Chancellor Kohl feared that the "most important post in the world has been debunked" and described the video tapes as nauseating. French Prime Minister Lionel Jospin said that Clinton deserved some respect, and condemned the excessive reaction in the US.

Phileleftheros predicted that the Auditor-general's investigation into corruption allegations, which is set to begin in the next few days, would affect other people apart from Minister of Interior Dinos Michaelides. Christos Pourgourides, who made the allegations, said that an investigation would implicate others, and called for the appointment of a criminal investigator.

Close associates of Michaelides have let it be known that the minister possessed a lot of information about the dubious activities of other politicians and was considering making them public.

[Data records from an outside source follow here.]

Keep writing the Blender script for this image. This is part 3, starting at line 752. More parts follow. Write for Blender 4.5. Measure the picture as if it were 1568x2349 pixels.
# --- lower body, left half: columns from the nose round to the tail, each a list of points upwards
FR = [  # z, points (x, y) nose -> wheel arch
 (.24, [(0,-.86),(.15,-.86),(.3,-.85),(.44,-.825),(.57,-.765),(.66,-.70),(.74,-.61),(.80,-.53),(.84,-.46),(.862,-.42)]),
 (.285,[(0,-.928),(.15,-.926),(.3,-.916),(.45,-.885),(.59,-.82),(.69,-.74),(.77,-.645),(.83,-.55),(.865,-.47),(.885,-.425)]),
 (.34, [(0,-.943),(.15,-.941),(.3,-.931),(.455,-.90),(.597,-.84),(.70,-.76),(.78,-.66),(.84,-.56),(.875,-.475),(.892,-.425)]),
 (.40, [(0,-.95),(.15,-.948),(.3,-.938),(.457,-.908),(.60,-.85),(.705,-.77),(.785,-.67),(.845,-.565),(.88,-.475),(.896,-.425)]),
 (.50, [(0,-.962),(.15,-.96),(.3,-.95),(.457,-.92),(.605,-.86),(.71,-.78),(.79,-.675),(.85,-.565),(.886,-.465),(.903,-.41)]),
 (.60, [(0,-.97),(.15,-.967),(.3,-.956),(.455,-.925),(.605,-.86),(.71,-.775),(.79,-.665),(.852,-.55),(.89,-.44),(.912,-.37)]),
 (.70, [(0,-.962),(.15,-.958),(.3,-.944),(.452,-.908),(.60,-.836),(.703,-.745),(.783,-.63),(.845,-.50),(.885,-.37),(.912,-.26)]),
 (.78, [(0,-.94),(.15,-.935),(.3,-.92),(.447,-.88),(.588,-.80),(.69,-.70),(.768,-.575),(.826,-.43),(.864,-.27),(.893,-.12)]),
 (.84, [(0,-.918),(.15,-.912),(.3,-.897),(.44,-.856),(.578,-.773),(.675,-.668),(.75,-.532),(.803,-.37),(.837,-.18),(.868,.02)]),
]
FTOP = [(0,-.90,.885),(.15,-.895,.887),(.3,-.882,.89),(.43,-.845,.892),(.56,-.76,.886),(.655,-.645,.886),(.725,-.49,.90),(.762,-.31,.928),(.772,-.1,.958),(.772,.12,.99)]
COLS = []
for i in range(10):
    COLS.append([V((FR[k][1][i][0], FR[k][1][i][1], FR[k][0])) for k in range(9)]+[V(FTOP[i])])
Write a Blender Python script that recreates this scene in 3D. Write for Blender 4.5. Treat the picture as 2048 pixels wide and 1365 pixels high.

Haravghi quoted two members of the Attorney-general's office - deputy Attorney-general Loucis Loucaides and Senior Counsel Akis Papasavvas - calling for Michaelides' resignation. They also questioned the procedure followed by President Clerides, which was to ask the Auditor-general to investigate.

Loucaides maintained that as the allegations referred to criminal offences, a criminal investigator should have been appointed to look at the case. The minister should also leave his post, from which he could influence proceedings, until the investigation was completed.

Machi led with a report about a Nicosia ring allegedly sexually exploiting minors. It said police were investigating allegations by a woman who claimed that in the last six months her son had been forced to dress in woman's clothes and take hormone treatment in order to grow breasts.

The ring was allegedly operating in a Nicosia discotheque, the paper said.